Analysis: Russian Repression Triggers Backlash In Ingushetia

Local commentators are virtually unanimous in their conclusion that this week's guerrilla raids on strategic targets in Ingushetia in which around 90 people were killed were the deliberate response to the Kremlin's policy.
In the two years since Moscow engineered the election of former Federal Security Service (FSB) General Murat Zyazikov to succeed Ruslan Aushev as Ingushetia's president, the republic has suffered a steep economic decline attributable, some analysts claim, at least partly to Zyazikov's failure to combat corruption and mismanagement. Even more crucial, over the last year, Russian and Chechen Interior Ministry and special forces troops have engaged in the indiscriminate killing or abduction of Ingush civilians. Rashid Ozdoev, a senior official from the Ingushetian prosecutor's office who sought to investigate and put a stop to such abductions, has himself disappeared without trace and may have been executed.
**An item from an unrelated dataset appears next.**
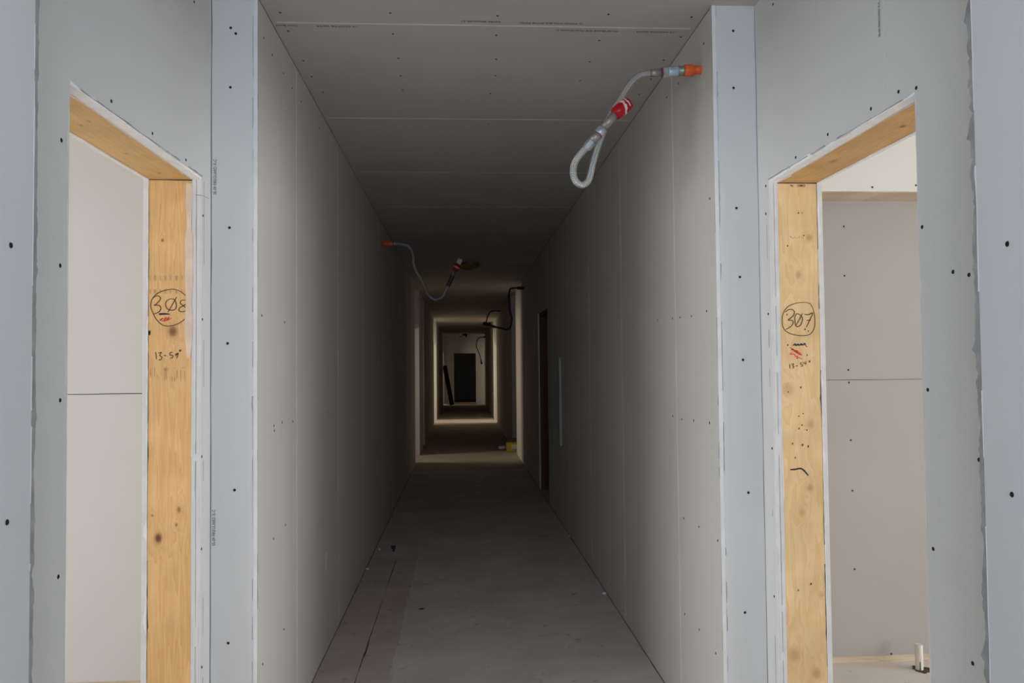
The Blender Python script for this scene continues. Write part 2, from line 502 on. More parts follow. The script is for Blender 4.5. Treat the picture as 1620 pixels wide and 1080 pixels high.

What is not clear is whether, as some analysts have hypothesized, a faction within the Russian leadership deliberately sought, for whatever arcane or venal reasons, to extend the ongoing "antiterrorism" operation from Chechnya into neighboring Ingushetia, or whether the most recent Caucasus crisis is simply the product of inefficiency and lack of insight into conditions in the latter republic. Those inclined to lend credence to the former interpretation have suggested that the Kremlin's ultimate objective may be to create a case for either reincorporating Chechnya and Ingushetia into a single republic, or creating a much larger territorial-administrative unit in the North Caucasus within the framework of a broader streamlining of the Russian Federation that would reduce the number of federation subjects by up to two-thirds.

Eyewitness reports of the raids cited by the independent ingushetiya.ru website suggest that the fighters were overwhelmingly young Ingush men, members of a battalion commanded by Magomet Evloev, aka Asadullah, which is subordinate to radical Chechen field commander Shamil Basaev. Asadullah reportedly warned last September that unless the ongoing murders and abductions in Ingushetia were stopped, Ingushetia could become a second Chechnya. Basaev warned in a statement last week (http://www.kavkazcenter.com/russ/article.php?id=22307) that his men were preparing for a major operation that would inflict considerable military and political damage on federal forces. Writing in "Nezavisimaya gazeta" on 23 June, one Russian journalist pointed out that the tactics used in the 21-22 June raids replicated those Basaev used in his attack on Grozny in 1996.

Most Russian officials, however, have identified the raiders as ethnic Chechens plus the usual imputed Afghan and Turkish mercenaries, allegedly operating at the behest of Chechen President Aslan Maskhadov. Maskhadov's official representative abroad, Chechen Deputy Prime Minister Akhmed Zakaev, released a statement on 22 June in which he described the attack as a "popular insurrection" triggered by Russia's "blind [and] suicidal" policy in Ingushetia, in particular the wave of killings and kidnappings of innocent civilians. Zakaev did not, however, specifically absolve Maskhadov from any role in the incursion.